Ce fut également au cours de l’été 1888 que Paul Gauguin et Émile Bernard se retrouvèrent à Pont-Aven. Commença alors une période d’émulation intense entre les deux hommes, qui aboutira à la naissance du Synthétisme. Cette nouvelle façon de représenter le sujet a amené les peintres à rompre de façon définitive avec le traitement antérieur des paysages ou des scènes intérieures.
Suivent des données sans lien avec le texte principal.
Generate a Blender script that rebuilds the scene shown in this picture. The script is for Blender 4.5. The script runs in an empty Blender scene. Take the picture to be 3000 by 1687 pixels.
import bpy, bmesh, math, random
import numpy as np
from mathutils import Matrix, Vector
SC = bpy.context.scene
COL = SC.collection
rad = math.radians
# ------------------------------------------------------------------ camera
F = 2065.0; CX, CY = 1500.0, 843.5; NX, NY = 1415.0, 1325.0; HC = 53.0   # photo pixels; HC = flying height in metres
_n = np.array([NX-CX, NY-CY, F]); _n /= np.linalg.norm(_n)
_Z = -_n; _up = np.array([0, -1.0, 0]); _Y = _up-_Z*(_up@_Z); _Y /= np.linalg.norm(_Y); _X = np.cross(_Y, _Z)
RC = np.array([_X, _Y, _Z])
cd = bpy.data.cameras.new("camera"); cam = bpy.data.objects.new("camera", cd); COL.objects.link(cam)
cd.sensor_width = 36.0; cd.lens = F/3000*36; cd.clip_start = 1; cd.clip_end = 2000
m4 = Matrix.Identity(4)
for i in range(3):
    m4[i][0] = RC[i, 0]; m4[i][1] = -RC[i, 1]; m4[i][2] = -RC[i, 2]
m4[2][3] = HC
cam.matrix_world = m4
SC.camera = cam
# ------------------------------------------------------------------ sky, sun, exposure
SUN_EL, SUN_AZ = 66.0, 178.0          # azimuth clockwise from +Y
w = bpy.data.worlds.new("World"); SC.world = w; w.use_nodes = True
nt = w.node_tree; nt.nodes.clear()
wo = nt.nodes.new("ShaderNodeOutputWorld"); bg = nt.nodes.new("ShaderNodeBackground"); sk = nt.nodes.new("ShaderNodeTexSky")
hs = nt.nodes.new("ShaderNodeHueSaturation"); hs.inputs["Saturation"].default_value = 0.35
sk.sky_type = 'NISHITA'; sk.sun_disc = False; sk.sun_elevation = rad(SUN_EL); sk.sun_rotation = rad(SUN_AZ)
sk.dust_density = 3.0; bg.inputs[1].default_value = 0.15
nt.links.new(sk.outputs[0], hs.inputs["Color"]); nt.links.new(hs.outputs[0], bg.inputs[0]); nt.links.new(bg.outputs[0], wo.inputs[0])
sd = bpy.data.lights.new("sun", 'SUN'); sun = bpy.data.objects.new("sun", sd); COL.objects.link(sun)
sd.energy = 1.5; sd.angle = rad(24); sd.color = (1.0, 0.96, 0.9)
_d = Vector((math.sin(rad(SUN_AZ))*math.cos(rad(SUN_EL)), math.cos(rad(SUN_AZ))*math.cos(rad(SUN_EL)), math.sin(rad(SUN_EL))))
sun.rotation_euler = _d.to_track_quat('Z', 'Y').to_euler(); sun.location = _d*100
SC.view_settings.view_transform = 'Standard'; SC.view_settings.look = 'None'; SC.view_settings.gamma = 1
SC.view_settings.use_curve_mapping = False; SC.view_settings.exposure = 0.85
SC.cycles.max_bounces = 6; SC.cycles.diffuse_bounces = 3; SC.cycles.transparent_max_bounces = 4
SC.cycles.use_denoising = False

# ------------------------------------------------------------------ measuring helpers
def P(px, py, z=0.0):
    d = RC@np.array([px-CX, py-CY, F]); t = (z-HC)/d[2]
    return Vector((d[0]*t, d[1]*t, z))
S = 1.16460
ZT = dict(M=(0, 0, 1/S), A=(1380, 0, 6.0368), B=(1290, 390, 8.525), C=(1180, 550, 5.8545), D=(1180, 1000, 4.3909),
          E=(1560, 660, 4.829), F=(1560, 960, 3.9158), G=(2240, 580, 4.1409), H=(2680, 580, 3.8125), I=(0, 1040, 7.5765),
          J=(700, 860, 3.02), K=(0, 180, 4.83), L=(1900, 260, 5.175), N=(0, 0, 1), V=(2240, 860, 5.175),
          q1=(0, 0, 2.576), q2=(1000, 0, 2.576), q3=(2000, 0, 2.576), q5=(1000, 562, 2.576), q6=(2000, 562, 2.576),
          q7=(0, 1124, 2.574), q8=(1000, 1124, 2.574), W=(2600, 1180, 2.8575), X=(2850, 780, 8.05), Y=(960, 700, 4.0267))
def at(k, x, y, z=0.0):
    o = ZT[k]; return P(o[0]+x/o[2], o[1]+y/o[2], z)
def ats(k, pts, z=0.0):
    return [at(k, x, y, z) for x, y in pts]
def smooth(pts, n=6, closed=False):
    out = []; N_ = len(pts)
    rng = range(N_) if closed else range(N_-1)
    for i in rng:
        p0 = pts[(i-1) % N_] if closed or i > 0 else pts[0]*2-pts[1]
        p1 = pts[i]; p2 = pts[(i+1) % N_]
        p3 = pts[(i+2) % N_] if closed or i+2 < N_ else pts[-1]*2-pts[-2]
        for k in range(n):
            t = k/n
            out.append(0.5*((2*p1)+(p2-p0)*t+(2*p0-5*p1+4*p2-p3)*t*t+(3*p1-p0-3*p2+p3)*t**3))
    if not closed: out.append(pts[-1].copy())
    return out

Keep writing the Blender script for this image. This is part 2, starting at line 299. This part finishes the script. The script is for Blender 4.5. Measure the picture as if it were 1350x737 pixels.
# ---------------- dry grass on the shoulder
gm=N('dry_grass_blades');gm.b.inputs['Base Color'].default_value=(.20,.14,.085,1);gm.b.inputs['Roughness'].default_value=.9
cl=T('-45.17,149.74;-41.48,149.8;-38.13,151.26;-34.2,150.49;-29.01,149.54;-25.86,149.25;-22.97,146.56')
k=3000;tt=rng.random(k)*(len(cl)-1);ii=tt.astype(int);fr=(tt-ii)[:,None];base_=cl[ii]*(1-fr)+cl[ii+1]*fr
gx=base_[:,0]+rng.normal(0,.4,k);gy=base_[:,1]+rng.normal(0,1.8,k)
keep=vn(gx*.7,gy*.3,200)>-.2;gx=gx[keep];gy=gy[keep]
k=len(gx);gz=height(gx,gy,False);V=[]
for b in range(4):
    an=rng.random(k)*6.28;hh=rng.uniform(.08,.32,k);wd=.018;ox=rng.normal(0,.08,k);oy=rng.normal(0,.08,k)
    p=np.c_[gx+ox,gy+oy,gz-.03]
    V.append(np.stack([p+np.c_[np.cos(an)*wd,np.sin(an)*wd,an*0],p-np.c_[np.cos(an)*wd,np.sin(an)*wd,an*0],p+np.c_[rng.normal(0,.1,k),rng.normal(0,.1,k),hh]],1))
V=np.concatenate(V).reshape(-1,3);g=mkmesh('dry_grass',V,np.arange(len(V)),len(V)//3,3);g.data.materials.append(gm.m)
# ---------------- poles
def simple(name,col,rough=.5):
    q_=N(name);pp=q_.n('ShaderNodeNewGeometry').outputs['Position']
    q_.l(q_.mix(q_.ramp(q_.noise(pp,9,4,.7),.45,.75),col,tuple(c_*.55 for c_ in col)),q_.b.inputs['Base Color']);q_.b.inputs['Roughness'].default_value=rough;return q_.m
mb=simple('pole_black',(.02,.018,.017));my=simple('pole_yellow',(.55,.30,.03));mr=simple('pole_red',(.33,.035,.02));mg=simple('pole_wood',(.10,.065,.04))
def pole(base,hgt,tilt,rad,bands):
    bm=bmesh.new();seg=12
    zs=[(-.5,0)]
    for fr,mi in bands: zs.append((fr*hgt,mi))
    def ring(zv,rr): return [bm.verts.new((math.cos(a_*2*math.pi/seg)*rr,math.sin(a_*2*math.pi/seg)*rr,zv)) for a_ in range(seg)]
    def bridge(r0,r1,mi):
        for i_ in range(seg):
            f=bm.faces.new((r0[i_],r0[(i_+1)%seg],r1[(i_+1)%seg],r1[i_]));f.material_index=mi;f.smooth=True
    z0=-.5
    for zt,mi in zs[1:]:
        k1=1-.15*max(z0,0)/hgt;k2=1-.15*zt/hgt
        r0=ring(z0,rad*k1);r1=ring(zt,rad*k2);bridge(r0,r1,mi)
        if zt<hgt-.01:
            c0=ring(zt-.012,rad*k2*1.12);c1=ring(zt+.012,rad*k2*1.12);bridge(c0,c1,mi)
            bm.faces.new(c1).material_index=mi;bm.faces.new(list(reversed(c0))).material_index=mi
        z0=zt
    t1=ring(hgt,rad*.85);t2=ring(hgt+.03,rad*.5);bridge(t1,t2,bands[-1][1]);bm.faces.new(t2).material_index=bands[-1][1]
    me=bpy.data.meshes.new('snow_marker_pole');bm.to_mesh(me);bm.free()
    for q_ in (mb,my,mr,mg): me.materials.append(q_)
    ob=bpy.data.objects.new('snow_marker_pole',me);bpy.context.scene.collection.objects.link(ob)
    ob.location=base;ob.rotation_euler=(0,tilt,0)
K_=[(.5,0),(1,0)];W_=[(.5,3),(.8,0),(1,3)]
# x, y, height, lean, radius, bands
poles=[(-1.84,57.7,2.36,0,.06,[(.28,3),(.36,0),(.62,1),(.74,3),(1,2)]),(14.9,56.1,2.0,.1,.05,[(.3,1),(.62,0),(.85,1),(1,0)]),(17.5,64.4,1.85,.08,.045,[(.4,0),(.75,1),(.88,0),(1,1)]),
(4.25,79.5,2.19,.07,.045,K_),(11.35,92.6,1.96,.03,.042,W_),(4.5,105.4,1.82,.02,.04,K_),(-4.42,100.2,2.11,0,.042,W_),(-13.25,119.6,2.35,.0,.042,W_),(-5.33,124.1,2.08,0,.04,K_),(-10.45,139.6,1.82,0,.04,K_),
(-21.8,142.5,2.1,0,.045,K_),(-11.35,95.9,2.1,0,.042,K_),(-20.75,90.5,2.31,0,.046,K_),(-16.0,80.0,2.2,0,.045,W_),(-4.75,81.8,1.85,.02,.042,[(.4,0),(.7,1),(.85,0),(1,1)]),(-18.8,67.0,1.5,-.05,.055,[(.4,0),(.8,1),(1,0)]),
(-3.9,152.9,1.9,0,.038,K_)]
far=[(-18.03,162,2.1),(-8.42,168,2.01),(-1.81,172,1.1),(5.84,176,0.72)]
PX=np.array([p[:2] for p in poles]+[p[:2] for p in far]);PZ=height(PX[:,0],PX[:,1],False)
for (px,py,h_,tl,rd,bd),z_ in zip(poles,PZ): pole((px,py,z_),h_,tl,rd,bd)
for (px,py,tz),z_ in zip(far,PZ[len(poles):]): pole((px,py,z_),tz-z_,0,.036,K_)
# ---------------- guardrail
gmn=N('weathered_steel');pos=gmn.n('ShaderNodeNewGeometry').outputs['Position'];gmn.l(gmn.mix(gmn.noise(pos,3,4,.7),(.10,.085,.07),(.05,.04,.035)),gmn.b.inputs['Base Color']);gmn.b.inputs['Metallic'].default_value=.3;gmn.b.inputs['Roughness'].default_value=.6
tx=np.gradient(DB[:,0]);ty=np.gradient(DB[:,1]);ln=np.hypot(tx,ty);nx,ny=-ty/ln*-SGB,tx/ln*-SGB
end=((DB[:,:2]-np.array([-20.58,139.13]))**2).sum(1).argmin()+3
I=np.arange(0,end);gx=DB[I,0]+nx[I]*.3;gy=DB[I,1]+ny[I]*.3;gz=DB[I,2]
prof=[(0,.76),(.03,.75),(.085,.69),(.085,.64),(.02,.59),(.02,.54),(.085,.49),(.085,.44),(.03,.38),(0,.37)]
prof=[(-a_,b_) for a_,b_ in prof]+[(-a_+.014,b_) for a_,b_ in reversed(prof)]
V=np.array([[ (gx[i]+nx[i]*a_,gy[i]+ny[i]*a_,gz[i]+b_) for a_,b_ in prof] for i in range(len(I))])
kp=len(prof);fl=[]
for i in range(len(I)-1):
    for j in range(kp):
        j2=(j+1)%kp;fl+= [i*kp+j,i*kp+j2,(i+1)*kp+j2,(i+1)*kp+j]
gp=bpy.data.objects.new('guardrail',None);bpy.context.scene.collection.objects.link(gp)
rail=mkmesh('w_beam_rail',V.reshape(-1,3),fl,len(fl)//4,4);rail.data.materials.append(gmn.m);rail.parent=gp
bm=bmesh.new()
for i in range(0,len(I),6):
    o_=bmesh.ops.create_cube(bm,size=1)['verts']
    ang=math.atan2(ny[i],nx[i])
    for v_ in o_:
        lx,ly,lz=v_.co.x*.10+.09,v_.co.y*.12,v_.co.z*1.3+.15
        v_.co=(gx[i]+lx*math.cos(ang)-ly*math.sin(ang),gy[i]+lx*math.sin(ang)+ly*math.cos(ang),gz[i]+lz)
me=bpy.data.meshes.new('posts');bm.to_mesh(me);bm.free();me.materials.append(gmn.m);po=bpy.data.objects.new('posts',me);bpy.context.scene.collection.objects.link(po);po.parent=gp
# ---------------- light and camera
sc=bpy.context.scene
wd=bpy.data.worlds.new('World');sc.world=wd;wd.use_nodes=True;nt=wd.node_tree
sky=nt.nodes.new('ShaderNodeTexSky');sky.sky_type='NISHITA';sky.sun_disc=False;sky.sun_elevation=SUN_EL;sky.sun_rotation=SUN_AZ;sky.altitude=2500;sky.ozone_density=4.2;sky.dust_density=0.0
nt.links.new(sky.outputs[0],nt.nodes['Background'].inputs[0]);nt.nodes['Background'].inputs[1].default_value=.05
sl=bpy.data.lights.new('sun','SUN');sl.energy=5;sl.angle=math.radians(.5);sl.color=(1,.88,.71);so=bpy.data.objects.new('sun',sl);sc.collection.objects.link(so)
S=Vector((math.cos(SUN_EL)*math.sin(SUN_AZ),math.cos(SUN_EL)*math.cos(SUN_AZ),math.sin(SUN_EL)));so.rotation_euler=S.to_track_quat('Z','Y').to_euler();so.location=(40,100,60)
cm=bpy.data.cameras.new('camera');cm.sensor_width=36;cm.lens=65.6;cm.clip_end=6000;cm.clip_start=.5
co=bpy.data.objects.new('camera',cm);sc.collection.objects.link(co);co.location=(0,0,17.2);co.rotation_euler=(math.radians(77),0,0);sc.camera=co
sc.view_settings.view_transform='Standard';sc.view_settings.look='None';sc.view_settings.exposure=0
C’est un style qui se traduit par des procédés picturaux nouveaux : simplification des formes, utilisation de couleurs pures posées en aplats, emploi d’un cerne noir ou marron pour délimiter les formes… Le Synthétisme s’est diffusé alors rapidement auprès de la nouvelle génération, et il a fédéré les peintres de l’École de Pont-Aven.
Les jeunes peintres, souhaitant renouveler le langage pictural, prirent donc le nom de « Nabi », qui veut dire en hébreu « annonciateur ». Autour de Sérusier se regroupèrent Maurice Denis, Ranson, Piot, Ibels et Bonnard dans un premier temps, puis ils furent bientôt rejoints par Vuillard, Roussel, Verkade, Ballin, Vallotton et Lacombe. Le groupe se retrouvait régulièrement lors de dîners qu’ils transformèrent rapidement en simulacre de cérémonie religieuse. Des portraits attestent aujourd’hui le lien d’amitié qu’il y avait entre eux. Nous pouvons aussi remarquer, dans certains tableaux, leur intérêt pour l’ésotérisme et les sciences occultes.
Quand le groupe se réunissait, chacun d’eux présentait une petite peinture très significative. Ils désignaient leur étude du nom d’« icône », exprimant ainsi leurs expérimentations, leurs réflexions, leurs « élucubrations », comme le dira plus tard Maurice Denis. Les sujets traités sont des scènes religieuses ou des paysages, présentant toutes une même radicalité picturale, et exprimant leur liberté dans la composition et l’utilisation des couleurs.
Le Talisman représente un paysage, et nous pouvons le voir comme une évocation poétique d’un sous-bois. Son ordonnancement est vertical et ses aplats colorés sont rythmés par les troncs des arbres qui se reflètent dans l’Aven. Les Nabis s’intéressèrent à leur tour aux paysages boisés, aux arbres, comme Les Arbres verts de Maurice Denis, de 1893. Les forêts des Nabis sont mystérieuses et évoquent la dimension sacrée de la nature.
D’autre part, Paul Sérusier a mené des recherches qui l’ont conduit à établir une théorie du bon usage des couleurs, qui traite de la relativité des couleurs et des contrastes entre les tons chauds et les tons froids. Les réflexions de Paul Sérusier seront publiées, en 1921, dans son ouvrage l’ABC de la peinture. À la même époque, il découvrit, par l’intermédiaire de son ami Verkade, les principes de l’esthétique de Beuron, un monastère où le père Lenz enseignait un art hiératique fondé sur une étude des mathématiques sacrées. Cette rencontre permit à Sérusier de réaliser, vers 1910, une série de peintures aux formes géométriques sur des fonds abstraits.